For a perfect example of this problem, look at one particularly egregious speech made last week. The world witnessed the spectacle of Hugo Chavez, the despotic ruler of Venezuela, giving a speech that would make Stalin proud in front of the U.N. General Assembly. In the speech, Chavez called President Bush a "devil," accused the United States of harboring terrorists and even had the nerve to criticize American efforts to promote democracy. This came from a ruler who made public criticism punishable by 40 months in jail and in whose country political protesters are brutally tortured, according to a 2004 Human Rights Watch report. A week earlier, Chavez's ally Mahmoud Ahmadinejad, the president of Iran, gave a speech in which he called for the return of the 12th Imam, a sort of Shiite messiah.

The fundamental problem, then, at the United Nations is that nearly all the world's governments are treated as equal members. Liberal democracies like Great Britain are grouped with oppressive tyrannies like Venezuela and sponsors of terrorism like Iran. The United Nations ought to be limited to legitimate states alone. Admittedly, legitimacy is a vague term, but some basic criteria can be established. Governments must behave peacefully to and respect the sovereignty of neighboring states, unless their neighbors pose a clear danger to their security.
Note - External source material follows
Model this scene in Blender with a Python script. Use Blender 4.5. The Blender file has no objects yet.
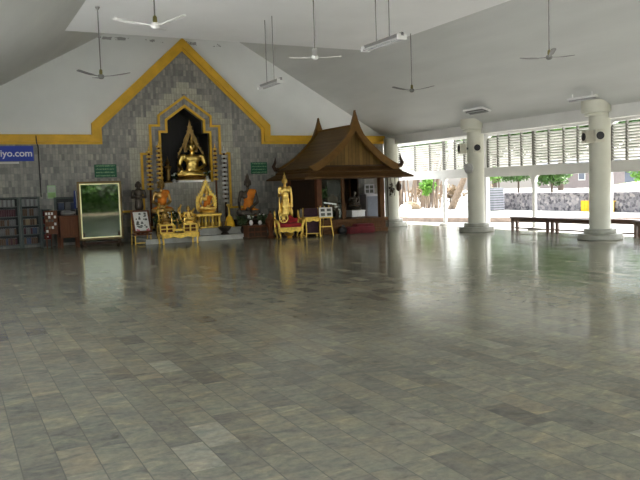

The second criterion for a legitimate government concerns its treatment of its own people and is more difficult to set a standard for. The government must demonstrate a respect for human rights in its internal affairs.

Critics may accuse this plan of being ethnocentric and biased against non-Western cultures. What is important to remember, though, is that the actual form of the government is left unspecified. Being a democratic government is not the same as being a legitimate state. It is certainly possible for a government to be supported by a majority of its citizens, but if it persecutes minorities and violates the sovereignty of its neighbors, it is illegitimate. Conversely, it is conceivable that a government could be much less democratic than the Western states but still treat its citizens and neighbors justly. This will be certainly be rare, as liberal states tend to be democratic, but is certainly conceivable. Human rights are universal, and governments, no matter what form, have an absolute duty to uphold them.

This call for reform may seem to extreme, but if the United Nations is to have any positive effect on the world, it is necessary in times such as ours, when terrorists, oil-funded tyrants and nuclear proliferation threaten the well-being of billions, we can scarcely afford another half-century of ineffectiveness at the United Nations.